Strategies for going unnoticed in public part 1: man in a striped suit in front of a striped wall (2013) offenbart eine der so typischen Murray Gaylard Taktiken: zu sehen ist, sind wir einmal ehrlich, nicht viel mehr, als eine farblich wunderbare Abfolge waagerechter Streifen, am unteren Bildrand unterbrochen durch eine schmale Fläche senkrechter Streifen mit einem kleinen Punkt – das Bild passiert im Kopf, kaum haben wir den Titel gelesen. Blitzschnell streifen wir die Identität des unbekannten Protagonisten über, um genau wie er nur ja nicht in der Öffentlichkeit aufzufallen, oder wir bekennen uns der selbst schon zu oft praktizierten versteckten Strategie der Angleichung an die Masse und lachen lange laut über uns selbst!
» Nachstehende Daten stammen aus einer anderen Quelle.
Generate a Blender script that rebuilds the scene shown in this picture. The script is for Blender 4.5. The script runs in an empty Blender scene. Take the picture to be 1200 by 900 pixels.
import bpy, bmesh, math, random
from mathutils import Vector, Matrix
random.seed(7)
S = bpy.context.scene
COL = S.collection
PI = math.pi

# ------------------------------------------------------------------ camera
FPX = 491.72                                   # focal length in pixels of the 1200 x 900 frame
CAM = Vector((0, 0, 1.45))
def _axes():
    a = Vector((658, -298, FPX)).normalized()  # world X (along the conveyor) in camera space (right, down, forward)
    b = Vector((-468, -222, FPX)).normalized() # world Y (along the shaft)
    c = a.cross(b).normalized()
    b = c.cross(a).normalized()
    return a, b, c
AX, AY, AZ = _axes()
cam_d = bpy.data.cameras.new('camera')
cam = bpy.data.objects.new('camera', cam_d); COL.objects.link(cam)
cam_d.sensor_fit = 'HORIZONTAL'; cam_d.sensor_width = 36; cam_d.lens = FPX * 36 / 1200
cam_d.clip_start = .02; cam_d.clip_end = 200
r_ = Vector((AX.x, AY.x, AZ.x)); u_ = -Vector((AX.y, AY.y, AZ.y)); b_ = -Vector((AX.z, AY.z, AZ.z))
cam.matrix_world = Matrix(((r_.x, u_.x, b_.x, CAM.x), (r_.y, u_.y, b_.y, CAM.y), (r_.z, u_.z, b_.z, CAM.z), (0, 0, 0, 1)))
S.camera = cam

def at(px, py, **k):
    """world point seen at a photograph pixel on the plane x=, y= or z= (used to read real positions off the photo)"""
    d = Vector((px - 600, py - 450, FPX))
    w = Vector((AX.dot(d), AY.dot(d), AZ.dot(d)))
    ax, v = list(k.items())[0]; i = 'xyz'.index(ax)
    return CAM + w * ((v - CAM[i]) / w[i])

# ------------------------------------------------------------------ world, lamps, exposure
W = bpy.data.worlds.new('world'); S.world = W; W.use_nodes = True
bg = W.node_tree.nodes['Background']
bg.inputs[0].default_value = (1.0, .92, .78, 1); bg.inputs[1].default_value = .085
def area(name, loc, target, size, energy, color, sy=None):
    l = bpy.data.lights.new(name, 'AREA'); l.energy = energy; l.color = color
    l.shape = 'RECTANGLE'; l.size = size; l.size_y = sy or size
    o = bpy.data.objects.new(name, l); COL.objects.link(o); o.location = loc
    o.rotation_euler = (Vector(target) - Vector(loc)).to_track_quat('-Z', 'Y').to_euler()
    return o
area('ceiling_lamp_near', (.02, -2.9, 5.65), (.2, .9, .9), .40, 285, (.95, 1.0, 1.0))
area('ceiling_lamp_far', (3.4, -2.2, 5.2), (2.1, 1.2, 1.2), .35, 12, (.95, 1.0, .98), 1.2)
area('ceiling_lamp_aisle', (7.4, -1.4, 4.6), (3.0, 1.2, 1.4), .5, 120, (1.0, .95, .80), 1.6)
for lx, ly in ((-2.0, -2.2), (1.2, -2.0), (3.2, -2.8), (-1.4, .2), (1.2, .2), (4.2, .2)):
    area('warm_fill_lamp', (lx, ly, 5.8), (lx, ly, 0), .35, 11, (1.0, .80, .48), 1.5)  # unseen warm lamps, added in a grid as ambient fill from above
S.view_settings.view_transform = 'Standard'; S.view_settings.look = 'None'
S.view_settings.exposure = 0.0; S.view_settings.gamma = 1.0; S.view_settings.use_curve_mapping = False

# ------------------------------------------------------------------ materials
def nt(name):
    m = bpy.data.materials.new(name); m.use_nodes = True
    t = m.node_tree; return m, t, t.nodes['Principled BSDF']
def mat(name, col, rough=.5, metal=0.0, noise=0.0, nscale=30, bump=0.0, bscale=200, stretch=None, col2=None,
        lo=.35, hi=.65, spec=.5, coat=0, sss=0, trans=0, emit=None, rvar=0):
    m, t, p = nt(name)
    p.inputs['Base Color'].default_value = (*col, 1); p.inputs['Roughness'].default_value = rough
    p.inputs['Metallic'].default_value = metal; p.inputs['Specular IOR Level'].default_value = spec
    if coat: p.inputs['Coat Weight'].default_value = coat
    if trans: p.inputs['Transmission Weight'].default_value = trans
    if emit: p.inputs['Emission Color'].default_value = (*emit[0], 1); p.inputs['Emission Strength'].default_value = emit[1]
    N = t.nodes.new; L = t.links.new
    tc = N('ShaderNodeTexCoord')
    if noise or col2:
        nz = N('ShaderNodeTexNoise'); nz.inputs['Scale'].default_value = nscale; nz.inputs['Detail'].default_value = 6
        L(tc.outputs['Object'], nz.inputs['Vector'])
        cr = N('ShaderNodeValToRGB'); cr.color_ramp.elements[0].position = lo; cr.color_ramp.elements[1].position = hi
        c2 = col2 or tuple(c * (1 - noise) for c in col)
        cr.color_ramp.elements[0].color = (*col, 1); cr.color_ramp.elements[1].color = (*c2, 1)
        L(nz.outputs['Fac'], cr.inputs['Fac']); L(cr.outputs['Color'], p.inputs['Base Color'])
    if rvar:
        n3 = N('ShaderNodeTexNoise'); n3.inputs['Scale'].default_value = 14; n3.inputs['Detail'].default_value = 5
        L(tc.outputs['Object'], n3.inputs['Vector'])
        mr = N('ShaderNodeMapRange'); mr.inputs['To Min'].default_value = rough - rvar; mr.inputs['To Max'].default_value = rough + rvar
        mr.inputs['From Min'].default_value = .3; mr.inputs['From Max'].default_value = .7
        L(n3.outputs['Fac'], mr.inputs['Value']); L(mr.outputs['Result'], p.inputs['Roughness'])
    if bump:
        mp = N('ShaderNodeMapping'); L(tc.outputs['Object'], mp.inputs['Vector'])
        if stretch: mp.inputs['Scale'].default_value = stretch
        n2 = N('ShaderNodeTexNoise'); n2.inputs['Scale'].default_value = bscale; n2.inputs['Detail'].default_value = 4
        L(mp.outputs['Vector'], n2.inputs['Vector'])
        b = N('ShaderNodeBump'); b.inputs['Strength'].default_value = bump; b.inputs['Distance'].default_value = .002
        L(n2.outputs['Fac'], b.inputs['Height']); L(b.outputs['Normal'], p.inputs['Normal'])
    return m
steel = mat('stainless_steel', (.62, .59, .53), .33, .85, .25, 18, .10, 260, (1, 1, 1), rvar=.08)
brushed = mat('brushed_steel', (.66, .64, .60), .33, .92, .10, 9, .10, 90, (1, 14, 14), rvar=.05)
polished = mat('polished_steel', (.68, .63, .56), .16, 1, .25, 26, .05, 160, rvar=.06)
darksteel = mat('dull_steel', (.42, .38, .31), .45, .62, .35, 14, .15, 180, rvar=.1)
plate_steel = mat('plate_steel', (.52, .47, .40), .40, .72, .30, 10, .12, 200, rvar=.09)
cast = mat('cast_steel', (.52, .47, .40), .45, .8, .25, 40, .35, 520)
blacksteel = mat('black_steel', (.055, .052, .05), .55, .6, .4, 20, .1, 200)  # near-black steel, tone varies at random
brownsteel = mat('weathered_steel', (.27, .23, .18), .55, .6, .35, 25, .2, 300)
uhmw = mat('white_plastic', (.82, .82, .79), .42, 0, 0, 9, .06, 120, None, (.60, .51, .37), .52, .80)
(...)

Auf der Suche nach derselben Wahrheit werden wir unter anderem mit The truth about cupboards (2013) konfrontiert, innerhalb der zweigeteilten Zeichnung widerlegt die rechte (Hirn-)Hälfte die auf der linken Bildseite implizierte Ordnung – ausgehend von diesem im Menschen tief verankerten Dualitätsprinzip „löst“ Murray Gaylard genau dieses sprichwörtlich in My better half (2013) auf. Hier offenbart und kommentiert er, wie es in der geschützten Realität aussieht: Hi everyone. I'd like you to meet my better half Harry. Say hi Harry. Hi. Der in präziser Ornamentik angelegte Farbverlauf erfährt eine waagerechte, geradlinige Trennung, nur durch den Gesprächskreis verbunden, und löst sich in einem wässrigen Hauch einer Ahnung – doch nicht nur das herrschende Muster löst sich auf, viel wichtiger: es findet sich keinerlei Hinweis, welches nun die erwähnte bessere Hälfte tatsächlich sei, so dass die runden betrachtenden Augen in den runden Schädeln als perpetuum mobile zwischen beiden Hälften kreisen: Wären da nicht die Teletubbies gewesen, mit ihrem wissenschaftlich nachgewiesenen schlechtem Einfluss auf das Denken der Generation der 90er Jahre: Bad influence (2013).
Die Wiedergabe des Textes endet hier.